= TASK STATEMENT =
Copy out every record below with complete accuracy.

= PROVIDED DATA =
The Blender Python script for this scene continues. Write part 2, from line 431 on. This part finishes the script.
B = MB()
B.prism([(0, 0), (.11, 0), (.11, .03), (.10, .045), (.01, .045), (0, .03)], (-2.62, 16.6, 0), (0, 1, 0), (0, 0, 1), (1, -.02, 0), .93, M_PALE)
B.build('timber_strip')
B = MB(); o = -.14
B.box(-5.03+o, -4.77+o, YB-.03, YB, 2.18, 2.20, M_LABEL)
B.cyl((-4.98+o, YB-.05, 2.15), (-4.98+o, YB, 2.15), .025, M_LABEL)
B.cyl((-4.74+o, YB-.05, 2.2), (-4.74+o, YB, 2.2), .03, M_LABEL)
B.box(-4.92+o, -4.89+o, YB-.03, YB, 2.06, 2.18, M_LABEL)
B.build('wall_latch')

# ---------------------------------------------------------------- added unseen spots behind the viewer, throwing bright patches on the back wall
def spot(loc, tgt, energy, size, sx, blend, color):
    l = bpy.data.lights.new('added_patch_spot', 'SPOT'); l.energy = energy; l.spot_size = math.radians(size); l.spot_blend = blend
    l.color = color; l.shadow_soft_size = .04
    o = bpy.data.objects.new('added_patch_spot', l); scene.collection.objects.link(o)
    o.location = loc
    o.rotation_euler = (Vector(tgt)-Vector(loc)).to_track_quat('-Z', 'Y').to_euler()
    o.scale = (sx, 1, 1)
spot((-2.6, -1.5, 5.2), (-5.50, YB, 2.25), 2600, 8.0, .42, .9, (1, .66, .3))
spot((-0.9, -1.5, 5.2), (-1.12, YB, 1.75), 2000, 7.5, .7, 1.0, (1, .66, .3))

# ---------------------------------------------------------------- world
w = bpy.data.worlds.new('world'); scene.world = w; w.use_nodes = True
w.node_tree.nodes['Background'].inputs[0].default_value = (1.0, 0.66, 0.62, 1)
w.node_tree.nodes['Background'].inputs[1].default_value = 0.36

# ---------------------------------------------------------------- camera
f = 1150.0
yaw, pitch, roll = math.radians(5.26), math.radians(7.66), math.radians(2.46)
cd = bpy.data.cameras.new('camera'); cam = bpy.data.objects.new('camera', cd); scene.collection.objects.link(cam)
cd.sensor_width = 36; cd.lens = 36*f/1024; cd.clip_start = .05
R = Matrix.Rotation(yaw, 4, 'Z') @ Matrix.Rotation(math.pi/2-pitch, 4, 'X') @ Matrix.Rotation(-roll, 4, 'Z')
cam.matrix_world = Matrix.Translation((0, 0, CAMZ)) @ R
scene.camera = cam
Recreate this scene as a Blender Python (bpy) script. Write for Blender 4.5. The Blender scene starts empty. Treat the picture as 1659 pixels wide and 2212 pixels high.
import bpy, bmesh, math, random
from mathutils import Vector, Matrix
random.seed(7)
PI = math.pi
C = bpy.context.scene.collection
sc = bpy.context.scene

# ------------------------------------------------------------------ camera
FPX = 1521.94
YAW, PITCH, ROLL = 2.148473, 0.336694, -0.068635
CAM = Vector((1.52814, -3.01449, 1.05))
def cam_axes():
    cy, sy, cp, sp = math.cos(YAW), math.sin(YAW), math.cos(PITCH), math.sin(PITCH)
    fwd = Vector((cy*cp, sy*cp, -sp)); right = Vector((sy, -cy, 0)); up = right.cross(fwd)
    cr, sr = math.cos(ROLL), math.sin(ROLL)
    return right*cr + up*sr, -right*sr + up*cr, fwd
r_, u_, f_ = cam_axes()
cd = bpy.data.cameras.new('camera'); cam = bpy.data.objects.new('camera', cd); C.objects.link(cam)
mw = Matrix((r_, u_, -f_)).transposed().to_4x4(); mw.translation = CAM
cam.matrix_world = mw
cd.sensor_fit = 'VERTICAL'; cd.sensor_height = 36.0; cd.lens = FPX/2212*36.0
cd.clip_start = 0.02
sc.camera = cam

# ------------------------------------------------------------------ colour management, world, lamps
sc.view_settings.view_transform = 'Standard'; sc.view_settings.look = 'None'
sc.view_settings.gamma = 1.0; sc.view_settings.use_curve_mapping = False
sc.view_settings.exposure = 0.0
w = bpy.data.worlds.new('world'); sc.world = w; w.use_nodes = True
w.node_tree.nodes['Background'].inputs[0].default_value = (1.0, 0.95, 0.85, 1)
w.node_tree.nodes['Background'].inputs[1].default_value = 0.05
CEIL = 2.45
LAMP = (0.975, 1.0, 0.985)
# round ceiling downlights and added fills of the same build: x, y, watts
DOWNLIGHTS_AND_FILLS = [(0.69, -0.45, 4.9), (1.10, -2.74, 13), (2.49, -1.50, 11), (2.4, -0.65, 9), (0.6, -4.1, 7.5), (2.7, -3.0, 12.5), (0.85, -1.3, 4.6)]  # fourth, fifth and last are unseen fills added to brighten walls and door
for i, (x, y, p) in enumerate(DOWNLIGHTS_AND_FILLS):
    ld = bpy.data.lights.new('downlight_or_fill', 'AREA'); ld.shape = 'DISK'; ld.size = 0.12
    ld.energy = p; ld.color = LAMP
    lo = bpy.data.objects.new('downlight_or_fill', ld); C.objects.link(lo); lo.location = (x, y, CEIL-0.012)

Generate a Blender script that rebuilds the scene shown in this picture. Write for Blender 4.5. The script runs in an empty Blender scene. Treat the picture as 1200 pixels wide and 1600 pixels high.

= FULL RESPONSE =
The Blender Python script for this scene continues. Write part 2, from line 431 on. This part finishes the script.
B = MB()
B.prism([(0, 0), (.11, 0), (.11, .03), (.10, .045), (.01, .045), (0, .03)], (-2.62, 16.6, 0), (0, 1, 0), (0, 0, 1), (1, -.02, 0), .93, M_PALE)
B.build('timber_strip')
B = MB(); o = -.14
B.box(-5.03+o, -4.77+o, YB-.03, YB, 2.18, 2.20, M_LABEL)
B.cyl((-4.98+o, YB-.05, 2.15), (-4.98+o, YB, 2.15), .025, M_LABEL)
B.cyl((-4.74+o, YB-.05, 2.2), (-4.74+o, YB, 2.2), .03, M_LABEL)
B.box(-4.92+o, -4.89+o, YB-.03, YB, 2.06, 2.18, M_LABEL)
B.build('wall_latch')

# ---------------------------------------------------------------- added unseen spots behind the viewer, throwing bright patches on the back wall
def spot(loc, tgt, energy, size, sx, blend, color):
    l = bpy.data.lights.new('added_patch_spot', 'SPOT'); l.energy = energy; l.spot_size = math.radians(size); l.spot_blend = blend
    l.color = color; l.shadow_soft_size = .04
    o = bpy.data.objects.new('added_patch_spot', l); scene.collection.objects.link(o)
    o.location = loc
    o.rotation_euler = (Vector(tgt)-Vector(loc)).to_track_quat('-Z', 'Y').to_euler()
    o.scale = (sx, 1, 1)
spot((-2.6, -1.5, 5.2), (-5.50, YB, 2.25), 2600, 8.0, .42, .9, (1, .66, .3))
spot((-0.9, -1.5, 5.2), (-1.12, YB, 1.75), 2000, 7.5, .7, 1.0, (1, .66, .3))

# ---------------------------------------------------------------- world
w = bpy.data.worlds.new('world'); scene.world = w; w.use_nodes = True
w.node_tree.nodes['Background'].inputs[0].default_value = (1.0, 0.66, 0.62, 1)
w.node_tree.nodes['Background'].inputs[1].default_value = 0.36

# ---------------------------------------------------------------- camera
f = 1150.0
yaw, pitch, roll = math.radians(5.26), math.radians(7.66), math.radians(2.46)
cd = bpy.data.cameras.new('camera'); cam = bpy.data.objects.new('camera', cd); scene.collection.objects.link(cam)
cd.sensor_width = 36; cd.lens = 36*f/1024; cd.clip_start = .05
R = Matrix.Rotation(yaw, 4, 'Z') @ Matrix.Rotation(math.pi/2-pitch, 4, 'X') @ Matrix.Rotation(-roll, 4, 'Z')
cam.matrix_world = Matrix.Translation((0, 0, CAMZ)) @ R
scene.camera = cam
Recreate this scene as a Blender Python (bpy) script. Write for Blender 4.5. The Blender scene starts empty. Treat the picture as 1659 pixels wide and 2212 pixels high.
import bpy, bmesh, math, random
from mathutils import Vector, Matrix
random.seed(7)
PI = math.pi
C = bpy.context.scene.collection
sc = bpy.context.scene

# ------------------------------------------------------------------ camera
FPX = 1521.94
YAW, PITCH, ROLL = 2.148473, 0.336694, -0.068635
CAM = Vector((1.52814, -3.01449, 1.05))
def cam_axes():
    cy, sy, cp, sp = math.cos(YAW), math.sin(YAW), math.cos(PITCH), math.sin(PITCH)
    fwd = Vector((cy*cp, sy*cp, -sp)); right = Vector((sy, -cy, 0)); up = right.cross(fwd)
    cr, sr = math.cos(ROLL), math.sin(ROLL)
    return right*cr + up*sr, -right*sr + up*cr, fwd
r_, u_, f_ = cam_axes()
cd = bpy.data.cameras.new('camera'); cam = bpy.data.objects.new('camera', cd); C.objects.link(cam)
mw = Matrix((r_, u_, -f_)).transposed().to_4x4(); mw.translation = CAM
cam.matrix_world = mw
cd.sensor_fit = 'VERTICAL'; cd.sensor_height = 36.0; cd.lens = FPX/2212*36.0
cd.clip_start = 0.02
sc.camera = cam

# ------------------------------------------------------------------ colour management, world, lamps
sc.view_settings.view_transform = 'Standard'; sc.view_settings.look = 'None'
sc.view_settings.gamma = 1.0; sc.view_settings.use_curve_mapping = False
sc.view_settings.exposure = 0.0
w = bpy.data.worlds.new('world'); sc.world = w; w.use_nodes = True
w.node_tree.nodes['Background'].inputs[0].default_value = (1.0, 0.95, 0.85, 1)
w.node_tree.nodes['Background'].inputs[1].default_value = 0.05
CEIL = 2.45
LAMP = (0.975, 1.0, 0.985)
# round ceiling downlights and added fills of the same build: x, y, watts
DOWNLIGHTS_AND_FILLS = [(0.69, -0.45, 4.9), (1.10, -2.74, 13), (2.49, -1.50, 11), (2.4, -0.65, 9), (0.6, -4.1, 7.5), (2.7, -3.0, 12.5), (0.85, -1.3, 4.6)]  # fourth, fifth and last are unseen fills added to brighten walls and door
for i, (x, y, p) in enumerate(DOWNLIGHTS_AND_FILLS):
    ld = bpy.data.lights.new('downlight_or_fill', 'AREA'); ld.shape = 'DISK'; ld.size = 0.12
    ld.energy = p; ld.color = LAMP
    lo = bpy.data.objects.new('downlight_or_fill', ld); C.objects.link(lo); lo.location = (x, y, CEIL-0.012)

Generate a Blender script that rebuilds the scene shown in this picture. Write for Blender 4.5. The script runs in an empty Blender scene. Treat the picture as 1200 pixels wide and 1600 pixels high.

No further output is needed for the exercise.